While calling some of the policy proposals being discussed “troubling,” Chris Cox, executive director of NRA-Institute for Legislative Action, offered support for Trump, calling him the “most pro-Second Amendment president in recent history.”

“We believe he is serious about finding meaningful solutions to our nation’s serious problems, so that sociopaths and the dangerously mentally ill are prevented from committing these horrific crimes,” Cox said in a statement to the press.

Trump also appeared to offer support during the listening session on Wednesday for proposals to arm teachers and other school employees.

“If you had a teacher who was adept at firearms, that could very well end the attack very quickly,” Trump said. “We’re going to be looking at that very strongly.

Still, some of the ideas that Trump appears to be at least entertaining are opposed by the NRA.

On bump stocks, the gun lobby has not supported a ban, and has instead called on Bureau of Alcohol, Firearms and Tobacco to review whether the devices comply with federal law and to determine whether they should be subject to new regulations.

Bump stocks came into public consciousness after a gunman attached one to his rifle in an attack that left 58 dead in Las Vegas last year.

The NRA also opposes new age limits on gun purchases. In a statement Wednesday the group said federal law prohibits adults under the age of 21 from purchasing a handgun from a licensed firearm dealer.

“Legislative proposals that prevent law-abiding adults aged 18-20 years old from acquiring rifles and shotguns effectively prohibits them for purchasing any firearm, thus depriving them of their constitutional right to self-protection,” NRA Spokeswoman Jennifer Baker said.

“We need serious proposals to prevent violent criminals and the dangerously mentally ill from acquiring firearms. Passing a law that makes it illegal for a 20 year-old to purchase a shotgun for hunting or an adult single mother from purchasing the most effective self-defense rifle on the market punishes law-abiding citizens for the evil acts of criminals.”

After the parent of one survivor of last week’s shooting pleaded for Trump to enact an age limit on gun purchases, the president ended the meeting by saying “we’re going to go very strong into age of purchase.”

On background checks, Trump and the NRA have both offered support for legislation approved by the House that would incentivize state and federal agencies to submit conviction records into the national system.

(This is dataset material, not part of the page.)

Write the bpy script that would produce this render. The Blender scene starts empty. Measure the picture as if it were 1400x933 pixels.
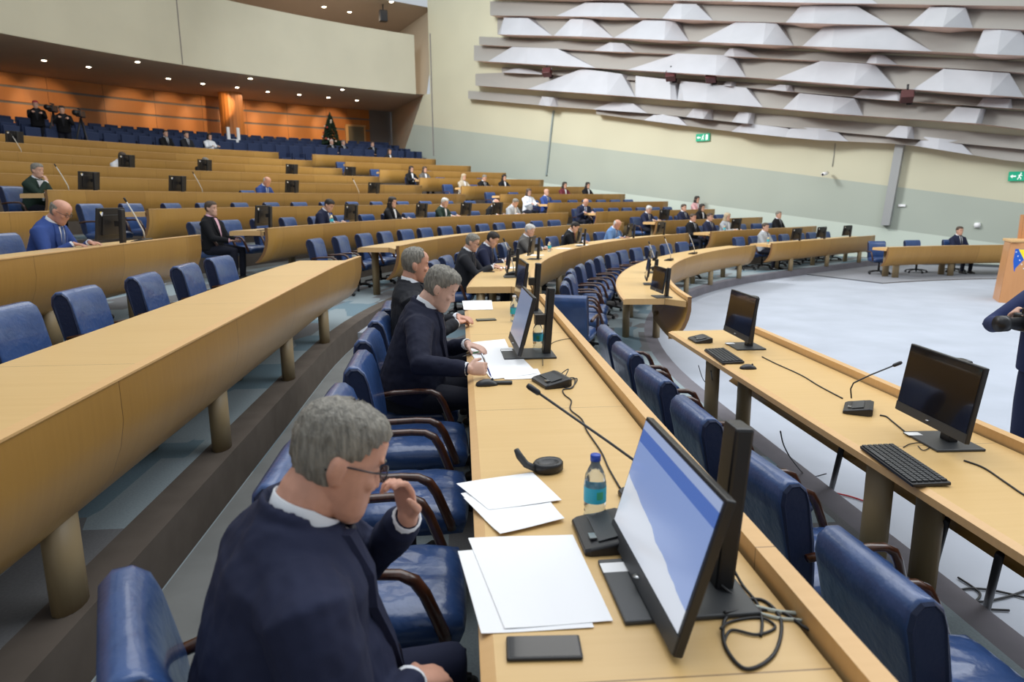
import bpy, math, random
from mathutils import Vector, Matrix
import numpy as np
random.seed(7)
SC = bpy.context.scene
COL = SC.collection
PI = math.pi

# ------------------------------------------------------------------ materials
MATS = {}
def mat(name, color, rough=.5, metal=0, spec=.5, emit=None, estr=0, noise=None, bump=None, trans=0, alpha=1, coat=0):
    if name in MATS: return MATS[name]
    m = bpy.data.materials.new(name); m.use_nodes = True
    nt = m.node_tree; b = nt.nodes['Principled BSDF']
    c = (*color, 1) if len(color) == 3 else color
    b.inputs['Base Color'].default_value = c
    b.inputs['Roughness'].default_value = rough
    b.inputs['Metallic'].default_value = metal
    b.inputs['Specular IOR Level'].default_value = spec
    b.inputs['Transmission Weight'].default_value = trans
    b.inputs['Alpha'].default_value = alpha
    b.inputs['Coat Weight'].default_value = coat
    if emit:
        b.inputs['Emission Color'].default_value = (*emit, 1); b.inputs['Emission Strength'].default_value = estr
    tc = None
    if noise or bump:
        tc = nt.nodes.new('ShaderNodeTexCoord')
    if noise:                                 # (scale xyz, amount, detail)
        sc, amt = noise[0], noise[1]
        mp = nt.nodes.new('ShaderNodeMapping'); mp.inputs['Scale'].default_value = sc if isinstance(sc, tuple) else (sc,)*3
        nz = nt.nodes.new('ShaderNodeTexNoise'); nz.inputs['Scale'].default_value = 1; nz.inputs['Detail'].default_value = 4
        mr = nt.nodes.new('ShaderNodeMapRange'); mr.inputs[1].default_value = .3; mr.inputs[2].default_value = .7
        mr.inputs[3].default_value = 1-amt; mr.inputs[4].default_value = 1+amt
        mx = nt.nodes.new('ShaderNodeVectorMath'); mx.operation = 'SCALE'; mx.inputs[0].default_value = c[:3]
        nt.links.new(tc.outputs['Object'], mp.inputs[0]); nt.links.new(mp.outputs[0], nz.inputs['Vector'])
        nt.links.new(nz.outputs[0], mr.inputs[0]); nt.links.new(mr.outputs[0], mx.inputs['Scale'])
        nt.links.new(mx.outputs[0], b.inputs['Base Color'])
    if bump:
        sc, st, dist = bump
        mp = nt.nodes.new('ShaderNodeMapping'); mp.inputs['Scale'].default_value = sc if isinstance(sc, tuple) else (sc,)*3
        nz = nt.nodes.new('ShaderNodeTexNoise'); nz.inputs['Scale'].default_value = 1; nz.inputs['Detail'].default_value = 3
        bp = nt.nodes.new('ShaderNodeBump'); bp.inputs['Strength'].default_value = st; bp.inputs['Distance'].default_value = dist
        nt.links.new(tc.outputs['Object'], mp.inputs[0]); nt.links.new(mp.outputs[0], nz.inputs['Vector'])
        nt.links.new(nz.outputs[0], bp.inputs['Height']); nt.links.new(bp.outputs[0], b.inputs['Normal'])
    MATS[name] = m
    return m

def wood(name, c1, c2, pitch, rough=.38, seam=.004, coat=.1):
    """veneer: u along the desk in metres, v across; grain runs along v"""
    m = bpy.data.materials.new(name); m.use_nodes = True
    nt = m.node_tree; b = nt.nodes['Principled BSDF']; L = nt.links.new; N = nt.nodes.new
    uv = N('ShaderNodeUVMap'); sp = N('ShaderNodeSeparateXYZ'); L(uv.outputs[0], sp.inputs[0])
    dv = N('ShaderNodeMath'); dv.operation = 'DIVIDE'; dv.inputs[1].default_value = pitch; L(sp.outputs[0], dv.inputs[0])
    fl = N('ShaderNodeMath'); fl.operation = 'FLOOR'; L(dv.outputs[0], fl.inputs[0])
    fr = N('ShaderNodeMath'); fr.operation = 'FRACT'; L(dv.outputs[0], fr.inputs[0])
    wn = N('ShaderNodeTexWhiteNoise'); wn.noise_dimensions = '1D'; L(fl.outputs[0], wn.inputs['W'])
    mp = N('ShaderNodeMapping'); mp.inputs['Scale'].default_value = (38, 1.6, 1); L(uv.outputs[0], mp.inputs[0])
    nz = N('ShaderNodeTexNoise'); nz.inputs['Scale'].default_value = 1; nz.inputs['Detail'].default_value = 5; L(mp.outputs[0], nz.inputs['Vector'])
    mp2 = N('ShaderNodeMapping'); mp2.inputs['Scale'].default_value = (2.5, .9, 1); L(uv.outputs[0], mp2.inputs[0])
    nz2 = N('ShaderNodeTexNoise'); nz2.inputs['Scale'].default_value = 1; nz2.inputs['Detail'].default_value = 2; L(mp2.outputs[0], nz2.inputs['Vector'])
    a = N('ShaderNodeMath'); a.operation = 'MULTIPLY_ADD'; a.inputs[1].default_value = .45; L(wn.outputs[0], a.inputs[0]); 
    a2 = N('ShaderNodeMath'); a2.operation = 'MULTIPLY_ADD'; a2.inputs[1].default_value = .55; L(nz.outputs[0], a2.inputs[0]); 
    a3 = N('ShaderNodeMath'); a3.operation = 'MULTIPLY'; a3.inputs[1].default_value = .4; L(nz2.outputs[0], a3.inputs[0])
    L(a3.outputs[0], a2.inputs[2]); a.inputs[2].default_value = -.2
    s = N('ShaderNodeMath'); s.operation = 'ADD'; L(a.outputs[0], s.inputs[0]); L(a2.outputs[0], s.inputs[1])
    mx = N('ShaderNodeMix'); mx.data_type = 'RGBA'; mx.inputs[6].default_value = (*c1, 1); mx.inputs[7].default_value = (*c2, 1); L(s.outputs[0], mx.inputs[0])
    lt = N('ShaderNodeMath'); lt.operation = 'LESS_THAN'; lt.inputs[1].default_value = seam/pitch; L(fr.outputs[0], lt.inputs[0])
    m2 = N('ShaderNodeMix'); m2.data_type = 'RGBA'; m2.inputs[7].default_value = (c1[0]*.35, c1[1]*.3, c1[2]*.3, 1)
    L(lt.outputs[0], m2.inputs[0]); L(mx.outputs[2], m2.inputs[6]); L(m2.outputs[2], b.inputs['Base Color'])
    b.inputs['Roughness'].default_value = rough; b.inputs['Coat Weight'].default_value = coat; b.inputs['Coat Roughness'].default_value = .25
    MATS[name] = m
    return m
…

The bill was proposed after a gunman killed 26 people at a church in Sutherland Springs, Texas. The shooter should not have been able to own purchase firearms but the U.S. Air Force failed to register his violent past and court-martial guilty plea into the system.

That legislation is paired with a top NRA priority – a bill to allow concealed weapons to be carried across lines that is opposed by most Senate Democrats and does not have the 60 votes necessary to clear procedural hurdles.

The NRA says it will back the background checks measure on its own, but Trump has signaled he could support going further.

“We’ll be very strong on background checks,” Trump said Wednesday. “Very strong.”

Such musings have alarmed some activists worried he is caving to political pressure.

“It’s pretty clear to me that President Trump has officially caved to the anti-gun media when it comes to gun control,” said Dudley Brown, president of the National Association for Gun Rights.

“He’s turning his back on gun owners.”

Trump once held liberal views on guns, writing in his 2000 book “The America We Deserve” that too many Republicans “walk the NRA line and refuse even limited restrictions on gun purchases.”

In that book, Trump also tied the U.S. murder rate to the availability of guns, supported on a ban on so-called “assault weapons,” and advocated for longer waiting periods.

The president changed his tune markedly as he sought the GOP nomination for president in 2016, warning that Democrats would look to confiscate guns and calling expanded background checks a “slippery slope.”

Last year, Trump became the first president in three decades to address the NRA’s annual meeting. There, Trump declared that “the eight-year assault on your Second Amendment freedoms has come to a crashing end.”

The National Shooting Sports Foundation, which shares the same view as the NRA on bump stocks, said it’s unlikely Trump was breaking with the gun lobby in calling for a ban.

Lawrence Keane, the group’s senior vice president for government and public affairs and general counsel, said Trump basically just asked DOJ to accelerate a rulemaking process that was already in the works.

“Maybe the president was inartful in his phrasing,” he said.

Cox said the NRA supports efforts to prevent those who are a danger to themselves or others from getting access to all firearms.

“At the same time, we will continue to oppose gun control measures that only serve to punish law-abiding citizens for the acts of criminals,” he said. “These are not mutually exclusive or unachievable goals.”

Brandon Combs, president of the Firearms Policy Coalition and executive director of the California-based Calguns Foundation, said Trump’s proposals signal a shift to policies supported by the Obama administration.

“I don’t think attacking the fundamental rights of law abiding people is the right policy,” he said. “We’re talking about emotionally charged arguments on both sides … tragedies should not drive public policy.”

Meanwhile, gun control activists say that the proposals Trump is mulling are toothless and only small steps in the right direction.

They’re waiting to see what the ATF and DOJ propose on bump stocks, but say that legislation is the only proper way to address those components.

And they say the House bill meant to strengthen background checks doesn’t address the thousands of private transactions that take place.

“I don’t’ have a lot of hope that he’s serious about making robust changes but I hope I’m wrong,” said Avery Gardiner, co-president of the Brady Campaign.

Democrats and gun control activists are doubtful that bump stocks can be banned through regulatory channels and are calling on Congress to pass legislation to create an all-out ban.

“The only way to close this loophole permanently is legislation,” said Senate Democratic leader Charles Schumer (D-N.Y.) ” He should call on Congress to…ban bump stocks, rather than just draft memos.”